On Wed, 20 Mar 2019 18:29:29 +0900 Masatake YAMATO <yam...@redhat.com> wrote:

> Finding endpoints of an IPC channel is one of essential task to
> understand how a user program works. Procfs and netlink socket provide
> enough hints to find endpoints for IPC channels like pipes, unix
> sockets, and pseudo terminals. However, there is no simple way to find
> endpoints for an eventfd file from userland. An inode number doesn't
> hint. Unlike pipe, all eventfd files share the same inode object.
> 
> To provide the way to find endpoints of an eventfd file, this patch
> adds "eventfd-id" field to /proc/PID/fdinfo of eventfd as identifier.

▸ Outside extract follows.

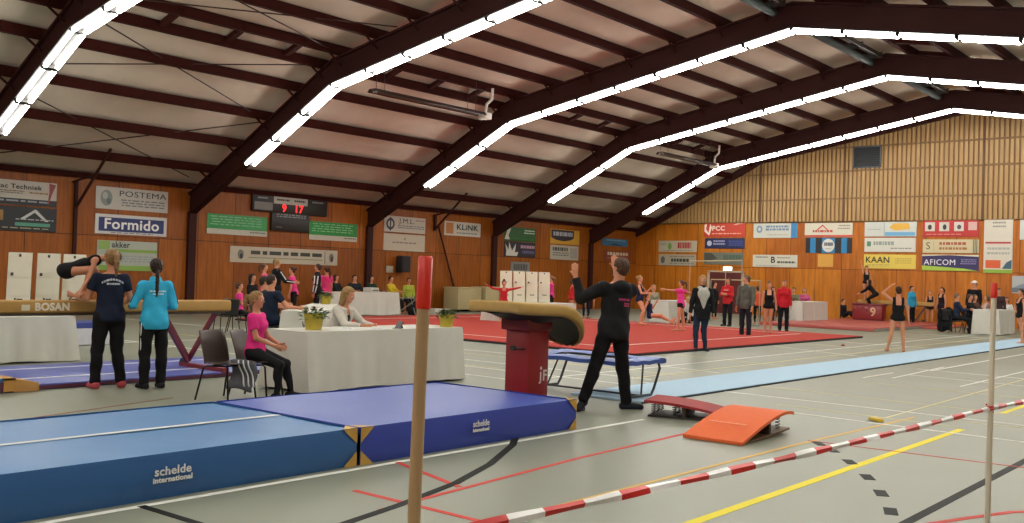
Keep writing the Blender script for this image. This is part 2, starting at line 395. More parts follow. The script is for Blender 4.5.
# ================================================================== PEOPLE: one continuous skin grown from a distance field
def _n(v):
    v = np.asarray(v, float); return v / max(np.linalg.norm(v), 1e-9)
class Cone:
    def __init__(s, a, b, ra, rb, k=0.02, fl=None, q=1.0):
        s.a = np.asarray(a, float); s.b = np.asarray(b, float); s.ra = ra; s.rb = rb; s.k = k; s.fl = None if fl is None else _n(fl); s.q = q
    def sub(s, t0, t1, off=0.0, off2=None):
        off2 = off if off2 is None else off2
        return Cone(s.a + (s.b - s.a) * t0, s.a + (s.b - s.a) * t1, s.ra + (s.rb - s.ra) * t0 + off, s.ra + (s.rb - s.ra) * t1 + off2, s.k, s.fl, s.q)
    def bounds(s):
        r = max(s.ra, s.rb); return np.minimum(s.a, s.b) - r, np.maximum(s.a, s.b) + r
    def dist(s, X, Y, Z):
        ax, ay, az = s.a; px, py, pz = X - ax, Y - ay, Z - az; ba = s.b - s.a
        if s.fl is not None:
            g = (1 / s.q - 1); f = s.fl
            d = (px * f[0] + py * f[1] + pz * f[2]) * g
            px = px + d * f[0]; py = py + d * f[1]; pz = pz + d * f[2]
            ba = ba + f * ba.dot(f) * g
        L = max(ba.dot(ba), 1e-9)
        t = np.clip((px * ba[0] + py * ba[1] + pz * ba[2]) / L, 0, 1)
        d = np.sqrt((px - t * ba[0]) ** 2 + (py - t * ba[1]) ** 2 + (pz - t * ba[2]) ** 2) - (s.ra + (s.rb - s.ra) * t)
        return d * (s.q if s.fl is not None else 1.0) ** 0.5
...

> Address for eventfd context is used as id.
> 
> A tool like lsof can utilize the information to print endpoints.
> 
> ...
>
> --- a/fs/eventfd.c
> +++ b/fs/eventfd.c
> @@ -297,6 +297,7 @@ static void eventfd_show_fdinfo(struct seq_file *m, 
> struct file *f)
>       seq_printf(m, "eventfd-count: %16llx\n",
>                  (unsigned long long)ctx->count);
>       spin_unlock_irq(&ctx->wqh.lock);
> +     seq_printf(m, "eventfd-id: %p\n", ctx);
>  }
>  #endif

Is it a good idea to use a bare kernel address for this?  How does this
interact with printk pointer randomization and hashing?